Storing Projection Information

When loading an image or a raster, GMS, SMS, or WMS (referred to collectively as XMS) determines the horizontal projection using GDAL. This will be based on either a projection file (*.prj) or internal projection information in the raster.

If vertical projection information (vertical datum and units) is available for the image or raster, XMS reads the information and stores it internally.

If changing any projection information for a raster loaded into the a project, the XMS software saves a new raster in GeoTiff format.
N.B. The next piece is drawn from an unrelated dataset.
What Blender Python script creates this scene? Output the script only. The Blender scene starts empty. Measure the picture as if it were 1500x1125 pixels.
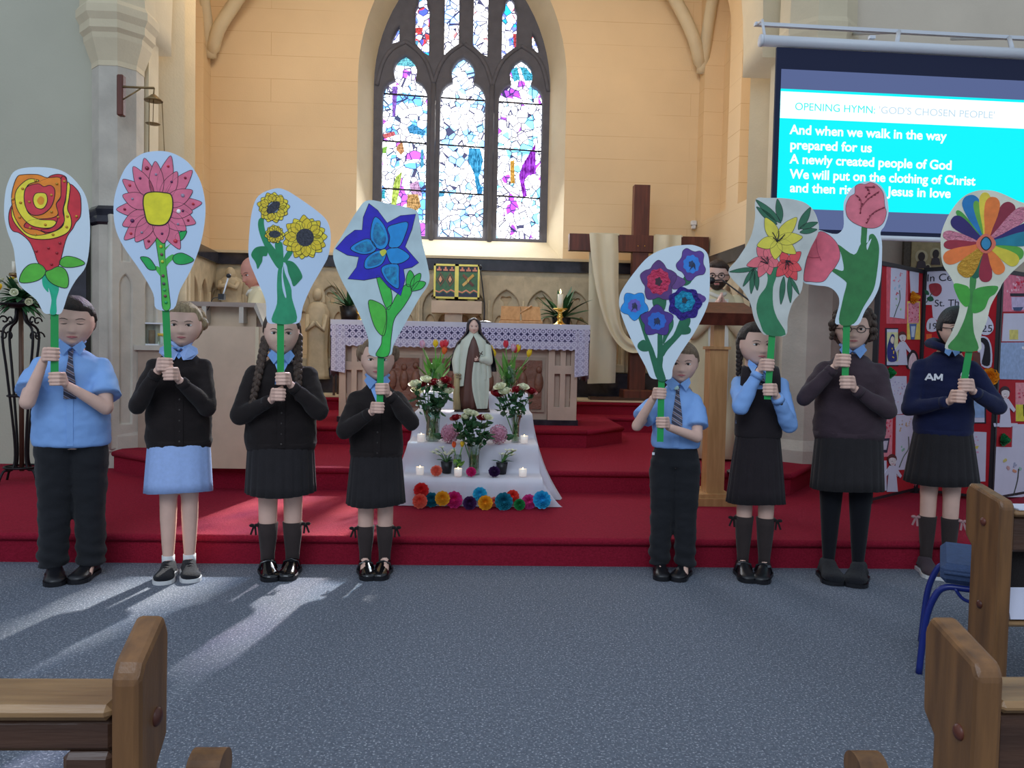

Occasionally, a raster will exist that does not contain elevation data (for example, concentration values). In this case, XMS stores a metadata flag (read only by GMS, SMS, and WMS) with the raster stating that the raster does not have elevation units. When this metadata flag is found by XMS, none of the vertical values are reprojected after reading the raster.

XMS uses GeoTiffs to export rasters with horizontal and vertical projection information for use in other GIS programs.

When loading a raster, if there are no vertical units found in the raster, and the vertical values are treated as elevations, XMS prompts the user for the vertical units and exports a new raster as a GeoTiff. Also, if the vertical units do not match the horizontal units and the file being loaded is not a GeoTiff file, XMS prompts the user to confirm the vertical units and exports a new raster as a GeoTiff.

Saving Projection Information with a Raster

XMS imports rasters in a wide variety of supported formats. XMS exports rasters in either GeoTiff or Arc/Info ASCII Grid formats. No other formats are currently supported for exporting raster data.

When exporting a GeoTiff, the horizontal and vertical projection information is stored internally in the file. When saving an Arc/Info ASCII Grid file, the horizontal and vertical projection information is stored in a projection file (*.prj) and metadata file. All the necessary horizontal and vertical projection information is read into XMS (or other GIS programs such as ArcGIS) in these formats.